Category: landwork

  • Work finally starts

    Monday 24th November 2025 was the day that work started on site. The contractors, who are local, made a driveway, with some space for parking and set up the site for another local firm, Panks, to start work on the borehole that we will need for a water supply but which the builders will also need. The contractors have also placed a couple of cabins on the site. Even with this relatively minor start, the site has a completely different feel to it. It really does look like a building site. When I visited on the Wednesday, the drillers had reached down to about 20 meters. I say drillers but the hole is made purely by percussion.

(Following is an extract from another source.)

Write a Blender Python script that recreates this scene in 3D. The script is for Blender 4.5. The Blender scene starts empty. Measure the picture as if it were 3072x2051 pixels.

They drop down a heavy hollow tube with a trap door on the bottom which allows them to repeatedly pull it up, empty it and repeat. As they go down they line the deepening hole with slightly larger metal tubing and keep screwing on a further piece as this lining drops further down. Once complete they retrieve this lining having sunk what looks like blue pvc piping down to the bottom of the hole they have made. They are in clay at the moment, which is full of water, and aim to reach sand and chalk where the reliable water supply is to be found. In the video you can see the process and the small stone walls they have fashioned to contain the water and silt that they are bringing up. They say it will take two weeks for this part of the borehole to be finished and all the machinery cleared away. Once they have established a supply they pump it out (into a ditch) for up to 48 hours to encourage a flow and for the water to run clear. They will leave a rudimentary water supply for the builders to put to non-potable use. When the house is built Panks will return to install the filtration system that is needed to be able to use the water for drinking. It still seems unbelievable that this is all possible but I suppose humans have been doing this for centuries.

  • A frosty day up on the land

    A frosty day up on the land

    January 7th and 8th and I’m up on the land to let in our tree and landscaping person and hang around for a while in the cold. We have never attended to the long border on the north side of the land. There are lots of brambles at one end and over the last 6 months or so at least two of the poplars have died and one has collapsed very close to the existing barn. Another is now at 45 degrees, so we need to act in advance – probably well in advance – of any building work starting.

    I stayed a night at the very reasonable Brome Grange Best Western hotel, a couple of miles up the A140.

    I am amazed at the strength of the tools that they use both to cut up and chip these trees. They did all the work in a day.

    At first I was paralysed with cold or rather the prospect of getting colder and colder but I twigged that some early spring cleaning of the barn – sweeping out the leaves that always find their way in under the doors and cleaning the bird shit from the surfaces – warmed me up. It felt good to reconnect with the building and the whole space. I hadn’t been there for a while and things feel more in limbo, strangely, knowing that we will build here but not knowing when the initial demolition work will start and who will do it. Things move so slowly that I don’t even dare to anticipate that the building will start this year.